Ambitionierte Forschung
Hyperactive Kid in den Flottmannhallen Herne
TEXT: Stefan Pieper | FOTO: Stefan Pieper
Durchaus treffend hat das Berliner Trio "Hyperactive Kid" seinen Namen gewählt. Christian Lillinger, Drums, Ronny Graupe Gitarre und Philipp Gropper, Saxofone setzen ihre musikalische Botschaften mit unverblendeter Fantasie und fröhlichem Spieltrieb um. Und es stehen extrem durchdachte Konzepte dahinter. So sehr sich beim Auftritt dieses Trios in den Flottmannhallen die oftmals recht langen Stücke frei, exzentrisch und labyrinthisch gebärdeten, so sind sie in der Regel stringent durchkomponiert.
Notenständer, die das Leid jedes Fotografen sind, fehlten dennoch auf der Bühne in der Flottmann- Halle. Denn die drei gleichberechtigten Parts dieses imaginären hyperaktiven Spielkindes sind in einer mittlerweile zehnjährigen Bandchemie vereint und können sich auf der Bühne auch ohne Noten über das Material (welches durchaus ausführlich festgeschrieben ist) verständigen.

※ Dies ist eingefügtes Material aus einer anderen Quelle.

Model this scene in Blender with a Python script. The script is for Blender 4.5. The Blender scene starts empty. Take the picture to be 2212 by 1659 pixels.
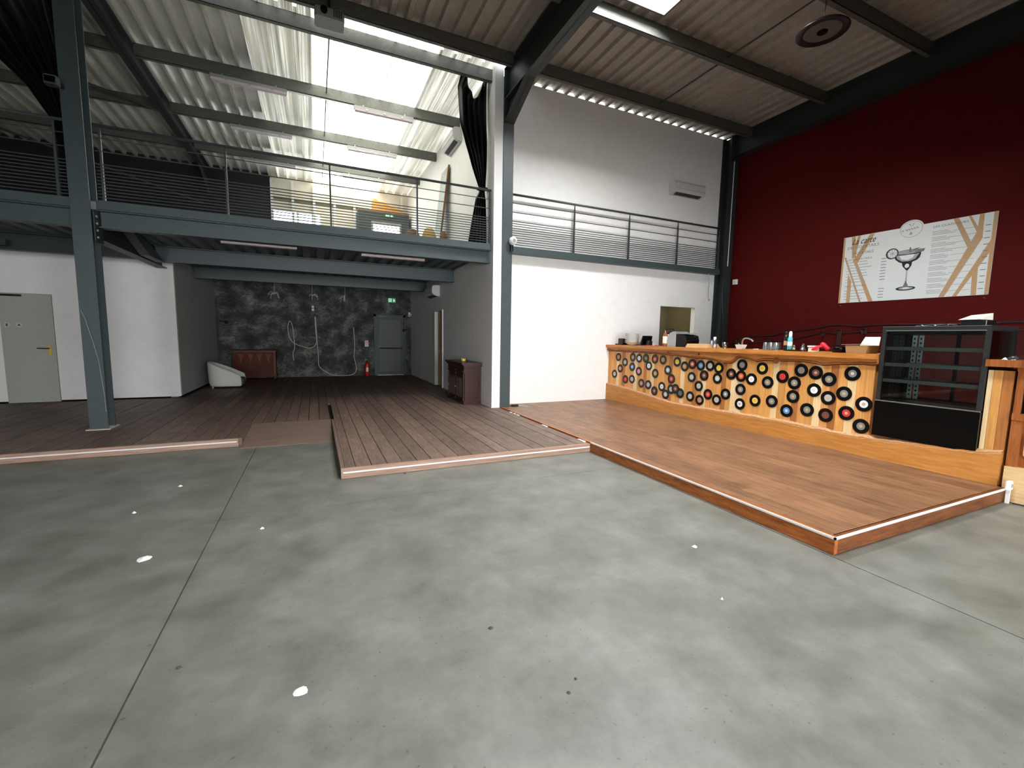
import bpy, math, random
from mathutils import Vector, Matrix
random.seed(7)
scene = bpy.context.scene
COL = scene.collection
# ------------------------------------------------------------------ camera, sky, daylight, exposure
cam_d = bpy.data.cameras.new('camera'); cam = bpy.data.objects.new('camera', cam_d); COL.objects.link(cam)
cam_d.sensor_width = 36.0; cam_d.lens = 936.15 / 2212 * 36.0; cam_d.clip_start = 0.05; cam_d.clip_end = 200
Rm = Matrix(((0.91106337, 0.02921201, -0.41123009), (-0.41194381, 0.10395296, -0.90526023), (0.01630411, 0.99415313, 0.10674144)))
cam.matrix_world = Matrix.Translation((0, 0, 1.45)) @ Rm.to_4x4()
scene.camera = cam
world = bpy.data.worlds.new('overcast_sky'); scene.world = world; world.use_nodes = True
wb = world.node_tree.nodes['Background']; wb.inputs[0].default_value = (0.90, 0.96, 1.0, 1); wb.inputs[1].default_value = 4.0
SKYLIGHT_E = 116.0      # opal roof domes
ROOFLIGHT_E = 9.0      # translucent roof sheets
FRONT_E = 27.0          # glazed shopfront and added alcove fill pane behind the viewer
vs = scene.view_settings
vs.view_transform = 'Standard'; vs.look = 'None'; vs.exposure = 0.0; vs.gamma = 1.0; vs.use_curve_mapping = False
cy = scene.cycles; cy.max_bounces = 6; cy.diffuse_bounces = 3; cy.glossy_bounces = 3; cy.transparent_max_bounces = 10; cy.caustics_reflective = False; cy.caustics_refractive = False

# ------------------------------------------------------------------ helpers
def lin(c):
    return tuple(((v / 255) / 12.92 if v / 255 <= 0.04045 else ((v / 255 + 0.055) / 1.055) ** 2.4) for v in c) + (1.0,)
MATS = {}
def nodes(name):
    m = bpy.data.materials.new(name); m.use_nodes = True
    nt = m.node_tree; b = nt.nodes['Principled BSDF']; MATS[name] = m
    return m, nt, b
def N(nt, t, **kw):
    n = nt.nodes.new(t)
    for k, v in kw.items(): setattr(n, k, v)
    return n
def ramp(nt, stops):
    r = N(nt, 'ShaderNodeValToRGB'); e = r.color_ramp.elements
    while len(e) < len(stops): e.new(0.5)
    for i, (p, c) in enumerate(stops): e[i].position = p; e[i].color = c
    return r
def pos(nt, scale, rnd=False):
    g = N(nt, 'ShaderNodeNewGeometry'); mp = N(nt, 'ShaderNodeMapping'); mp.inputs['Scale'].default_value = scale
    nt.links.new(g.outputs['Position'], mp.inputs['Vector'])
    if rnd:
        oi = N(nt, 'ShaderNodeObjectInfo'); mu = N(nt, 'ShaderNodeMath', operation='MULTIPLY'); mu.inputs[1].default_value = 97.0
        nt.links.new(oi.outputs['Random'], mu.inputs[0]); nt.links.new(mu.outputs[0], mp.inputs['Location'])
    return mp
def plain(name, c, rough=0.5, metal=0.0, var=0.08, scale=3.0, bump=0.0, bscale=60.0, spec=0.5, c2=None):
    m, nt, b = nodes(name)
    b.inputs['Roughness'].default_value = rough; b.inputs['Metallic'].default_value = metal; b.inputs['Specular IOR Level'].default_value = spec
    l = lin(c); d = lin(c2) if c2 else tuple(v * (1 - var) for v in l[:3]) + (1,)
    mp = pos(nt, (scale, scale, scale)); n = N(nt, 'ShaderNodeTexNoise'); n.inputs['Detail'].default_value = 5
    nt.links.new(mp.outputs[0], n.inputs['Vector'])
    r = ramp(nt, [(0.32, d), (0.68, l)]); nt.links.new(n.outputs[0], r.inputs[0]); nt.links.new(r.outputs[0], b.inputs['Base Color'])
    if bump:
        mp2 = pos(nt, (bscale,) * 3); n2 = N(nt, 'ShaderNodeTexNoise'); bp = N(nt, 'ShaderNodeBump'); bp.inputs['Strength'].default_value = bump; bp.inputs['Distance'].default_value = 0.01
        nt.links.new(mp2.outputs[0], n2.inputs['Vector']); nt.links.new(n2.outputs[0], bp.inputs['Height']); nt.links.new(bp.outputs[0], b.inputs['Normal'])
    return m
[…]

Und zwar auf bestem Energielevel – auch wenn die Energieströme aus dem Zuschauerraum mangels Publikumsmasse eher schwach zurückkamen an diesem Abend. (Man muss sich auf der Website der Flottmannhallen ja auch gründlich durchklicken, um in der Unterrubrik "Ambitionierte Konzerte" überhaupt den Auftritt dieses künstlerisch höchst relevanten Trios aus Berlin ausfindig zu machen. Wenn man einfach nur auf "Musik" klickt, taucht es nicht auf….)
Klangflächen, bei denen einem die Luft weggbleibt
Wer dennoch kam, der tauchte tief ein. Das Spiel dieses basslosen Trios lädt sich an diesem Ort auf Anhieb mit rasender Intensität auf. Klangflächen entstehen, bei denen einem die Luft wegbleibt. Sounds reagieren miteinander und Spielfiguren werden assoziativ verschaltet. Die Gitarre taucht das ganze immer wieder in futuristische Klangfarben. Und die orgiastischen Ströme und Kaskaden des Saxofons liegen druckvoll darüber. Trotz extrem ausgewogener Symbiose zwischen den dreien scheint Lillingers Schlagzeugspiel manchmal latent die Richtung vorzugeben. Der nicht zuletzt durch Günther Baby Sommer künstlerisch geprägte Berliner ist wie kaum sonst ein anderer Drummer seiner Generation in der Lage, in alle möglichen Richtungen vorzudringen. In hellwacher Überlegenheit vermittelt dieses Schlagzeugspiel zwischen linearer Gestaltung und pulsierendem Effekt, switcht zwischen Ausfüllen, Antreiben und Anführen der Combo hin und her. Vor allem huldigt dieses Spiel Lillingers Anspruch, dass es swingen soll. Dies ist nach seinem Bekunden das wichtigste Anliegen von Jazz.
Jazz ist Ideenforschung
Und da Jazz gemäß dem Credo dieses Trios vor allem eine permanente Forschungsaufgabe in Sachen neuer musikalischer Ideen darstellt, bekommen entsprechende Diskurse neue Nahrung – etwa in Gestalt von verqueren Breakbeat-Texturen und den vielen mannigfaltigen Elementen aus der Neuen Musik, diesem unerschöpflichem Reservoir. Eben daher ist das energetische Spiel von "Hyperactive Kid" auch nicht einfach nur "freier" Jazz, sondern ein hochkomplexes Verhandeln von Ideen in Echtzeit. In den Flottmann Hallen erlebte man dies an diesem Abend mit der ganzen Spontaneität, dem ganzen wilden Draufgängertum, wie es uns hyperaktive Kinder immer wieder vormachen!
Im Gespräch nach dem Auftritt kommt das Thema auf einschlägige prägende Erfahrungen, die dieses Trio machen durfte. Lillinger, Graupe und Gropper konnten mehrfach schon dank der Unterstützung des Goethe-Instituts den Globus bereisen. Die menschliche Erfahrung und der damit einhergehende kreative Input fürs Musikmachen ist nach dem Bekunden der Band immens. Die Begegnung in der Musik führte zur gegenseitigen Öffnung mit anderen Menschen und Kulturen – noch viel unmittelbarer, als es über Sprache möglich wäre!